Cisco Systems will cut "up to 5500" employees worldwide under a widely-tipped restructure announced today.

Cisco to cut about 5500 jobs

The cuts represent nearly seven percent of the company's workforce and come as the world's largest networking gear maker struggles with sluggish demand for its main switching and routing business.

Cisco reported a two percent drop in quarterly revenue. However, the company's net profit rose to US$2.81 billion ($3.67 billion), or 56 US cents per share, in the fourth quarter ended July 30. Revenue fell to US$12.64 billion from US$12.84 billion.

"Today's market requires Cisco and our customers to be decisive, move with greater speed and drive more innovation than we've seen in our history," the vendor said in financial filings.

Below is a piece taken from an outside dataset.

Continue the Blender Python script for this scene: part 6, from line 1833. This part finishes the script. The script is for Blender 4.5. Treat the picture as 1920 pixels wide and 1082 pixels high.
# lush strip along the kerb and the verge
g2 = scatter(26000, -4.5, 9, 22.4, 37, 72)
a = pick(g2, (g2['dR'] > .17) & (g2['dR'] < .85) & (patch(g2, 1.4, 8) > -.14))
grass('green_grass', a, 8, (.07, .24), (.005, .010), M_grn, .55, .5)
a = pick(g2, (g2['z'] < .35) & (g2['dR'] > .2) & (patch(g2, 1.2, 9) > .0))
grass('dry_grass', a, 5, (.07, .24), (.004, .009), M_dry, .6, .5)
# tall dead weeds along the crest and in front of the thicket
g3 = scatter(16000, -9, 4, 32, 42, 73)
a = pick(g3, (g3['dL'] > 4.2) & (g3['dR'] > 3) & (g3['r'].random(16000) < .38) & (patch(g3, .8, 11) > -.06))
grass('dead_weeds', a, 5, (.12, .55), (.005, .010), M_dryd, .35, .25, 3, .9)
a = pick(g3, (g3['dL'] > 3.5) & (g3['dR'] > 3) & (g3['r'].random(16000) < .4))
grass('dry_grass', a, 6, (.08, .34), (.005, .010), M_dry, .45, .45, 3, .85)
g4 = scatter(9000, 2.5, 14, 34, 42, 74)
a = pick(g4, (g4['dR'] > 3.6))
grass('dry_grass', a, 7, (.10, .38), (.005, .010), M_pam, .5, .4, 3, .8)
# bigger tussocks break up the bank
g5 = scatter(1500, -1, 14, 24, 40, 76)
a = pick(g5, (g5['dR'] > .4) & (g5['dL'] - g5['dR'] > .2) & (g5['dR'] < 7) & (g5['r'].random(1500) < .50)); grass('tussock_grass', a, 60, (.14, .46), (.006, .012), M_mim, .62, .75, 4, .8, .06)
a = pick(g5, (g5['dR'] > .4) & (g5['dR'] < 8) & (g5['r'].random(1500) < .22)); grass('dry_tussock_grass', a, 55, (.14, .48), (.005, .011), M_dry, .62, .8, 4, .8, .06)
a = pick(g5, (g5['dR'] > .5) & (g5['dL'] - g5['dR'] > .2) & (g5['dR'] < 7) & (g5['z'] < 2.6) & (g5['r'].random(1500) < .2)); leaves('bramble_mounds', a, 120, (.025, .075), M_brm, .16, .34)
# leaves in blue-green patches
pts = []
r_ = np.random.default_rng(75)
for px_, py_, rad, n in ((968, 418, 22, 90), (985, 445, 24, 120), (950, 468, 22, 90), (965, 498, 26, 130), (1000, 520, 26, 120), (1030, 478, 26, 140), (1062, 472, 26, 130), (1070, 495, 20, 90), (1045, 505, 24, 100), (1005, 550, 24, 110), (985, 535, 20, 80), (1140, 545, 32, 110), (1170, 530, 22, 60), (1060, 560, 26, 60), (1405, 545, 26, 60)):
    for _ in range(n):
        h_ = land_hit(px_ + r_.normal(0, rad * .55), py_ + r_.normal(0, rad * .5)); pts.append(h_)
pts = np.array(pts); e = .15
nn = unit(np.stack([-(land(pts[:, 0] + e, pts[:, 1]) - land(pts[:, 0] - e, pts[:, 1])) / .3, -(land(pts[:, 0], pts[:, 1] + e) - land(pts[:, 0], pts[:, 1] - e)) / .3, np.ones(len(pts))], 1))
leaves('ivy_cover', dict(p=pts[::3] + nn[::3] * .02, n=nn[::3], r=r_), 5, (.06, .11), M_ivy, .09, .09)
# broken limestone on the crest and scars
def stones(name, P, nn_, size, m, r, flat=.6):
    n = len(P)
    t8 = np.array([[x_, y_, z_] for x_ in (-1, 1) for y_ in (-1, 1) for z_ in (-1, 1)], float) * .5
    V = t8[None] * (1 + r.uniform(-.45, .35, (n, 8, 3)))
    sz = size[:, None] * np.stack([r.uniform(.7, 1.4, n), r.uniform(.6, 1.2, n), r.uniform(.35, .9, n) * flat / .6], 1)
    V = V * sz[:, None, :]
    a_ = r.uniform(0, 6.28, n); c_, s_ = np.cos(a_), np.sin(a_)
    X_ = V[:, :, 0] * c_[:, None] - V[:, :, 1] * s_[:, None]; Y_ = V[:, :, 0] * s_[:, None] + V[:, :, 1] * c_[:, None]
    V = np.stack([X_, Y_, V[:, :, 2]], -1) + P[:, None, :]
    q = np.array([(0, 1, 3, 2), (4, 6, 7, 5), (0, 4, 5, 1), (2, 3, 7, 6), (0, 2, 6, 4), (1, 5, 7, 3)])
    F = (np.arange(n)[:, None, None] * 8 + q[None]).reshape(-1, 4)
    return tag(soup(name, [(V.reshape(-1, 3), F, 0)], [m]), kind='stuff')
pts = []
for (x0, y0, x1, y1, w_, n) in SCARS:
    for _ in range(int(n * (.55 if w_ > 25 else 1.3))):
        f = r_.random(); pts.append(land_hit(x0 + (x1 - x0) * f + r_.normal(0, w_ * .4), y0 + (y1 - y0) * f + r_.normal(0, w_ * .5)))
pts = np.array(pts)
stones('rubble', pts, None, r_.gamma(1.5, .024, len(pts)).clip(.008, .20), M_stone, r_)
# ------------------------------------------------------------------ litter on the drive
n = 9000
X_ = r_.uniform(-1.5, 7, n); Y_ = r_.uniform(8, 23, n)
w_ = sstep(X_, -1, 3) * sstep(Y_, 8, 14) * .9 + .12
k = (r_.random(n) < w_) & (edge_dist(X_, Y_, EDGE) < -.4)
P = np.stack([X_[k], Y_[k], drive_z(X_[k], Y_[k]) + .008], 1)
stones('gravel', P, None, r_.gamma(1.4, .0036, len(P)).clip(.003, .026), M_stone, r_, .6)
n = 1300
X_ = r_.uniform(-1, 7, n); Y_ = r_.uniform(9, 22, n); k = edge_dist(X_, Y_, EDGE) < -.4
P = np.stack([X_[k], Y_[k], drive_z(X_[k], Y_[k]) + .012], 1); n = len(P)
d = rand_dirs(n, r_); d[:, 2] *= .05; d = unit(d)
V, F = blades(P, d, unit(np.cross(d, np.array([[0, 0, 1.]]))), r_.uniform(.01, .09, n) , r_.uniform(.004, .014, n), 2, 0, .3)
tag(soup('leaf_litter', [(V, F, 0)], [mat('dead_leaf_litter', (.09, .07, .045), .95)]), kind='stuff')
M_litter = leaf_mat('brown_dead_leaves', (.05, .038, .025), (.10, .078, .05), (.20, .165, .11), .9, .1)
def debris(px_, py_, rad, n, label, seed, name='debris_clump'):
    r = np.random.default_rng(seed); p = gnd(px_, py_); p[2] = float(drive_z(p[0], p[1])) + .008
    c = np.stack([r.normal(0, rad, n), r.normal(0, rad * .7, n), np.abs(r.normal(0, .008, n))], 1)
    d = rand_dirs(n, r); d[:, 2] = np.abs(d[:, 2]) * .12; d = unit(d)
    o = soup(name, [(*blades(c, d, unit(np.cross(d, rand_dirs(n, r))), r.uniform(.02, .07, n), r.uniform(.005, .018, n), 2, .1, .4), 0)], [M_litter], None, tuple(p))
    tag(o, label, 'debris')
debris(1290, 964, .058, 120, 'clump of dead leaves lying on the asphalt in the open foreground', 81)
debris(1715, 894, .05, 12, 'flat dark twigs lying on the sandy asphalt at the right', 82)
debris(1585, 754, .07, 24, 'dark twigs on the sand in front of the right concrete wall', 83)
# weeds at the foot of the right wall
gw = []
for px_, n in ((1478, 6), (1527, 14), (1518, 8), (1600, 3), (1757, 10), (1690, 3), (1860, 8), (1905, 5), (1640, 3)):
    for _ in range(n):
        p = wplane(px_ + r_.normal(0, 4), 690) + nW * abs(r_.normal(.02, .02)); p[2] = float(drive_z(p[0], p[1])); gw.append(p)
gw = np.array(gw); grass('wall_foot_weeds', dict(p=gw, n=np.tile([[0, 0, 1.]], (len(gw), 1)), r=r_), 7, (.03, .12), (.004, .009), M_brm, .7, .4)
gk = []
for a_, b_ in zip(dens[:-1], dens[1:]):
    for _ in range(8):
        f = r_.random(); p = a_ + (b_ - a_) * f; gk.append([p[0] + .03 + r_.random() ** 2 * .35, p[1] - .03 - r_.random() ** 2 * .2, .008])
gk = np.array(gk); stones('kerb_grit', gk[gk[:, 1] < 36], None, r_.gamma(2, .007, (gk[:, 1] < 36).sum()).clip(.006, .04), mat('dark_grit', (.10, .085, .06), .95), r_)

"Today, we announced a restructuring enabling us to optimise our cost base in lower growth areas of our portfolio and further invest in key priority areas such as security, IoT, collaboration, next generation data centre and cloud.

"We expect to reinvest substantially all of the cost savings from these actions back into these businesses and will continue to aggressively invest to focus on our areas of future growth."

Cisco indicated that layoffs would start from the first quarter of fiscal 2017.

Earlier press reports had put Cisco's planned cuts at 14,000 employees, or nearly 20 percent of its workforce.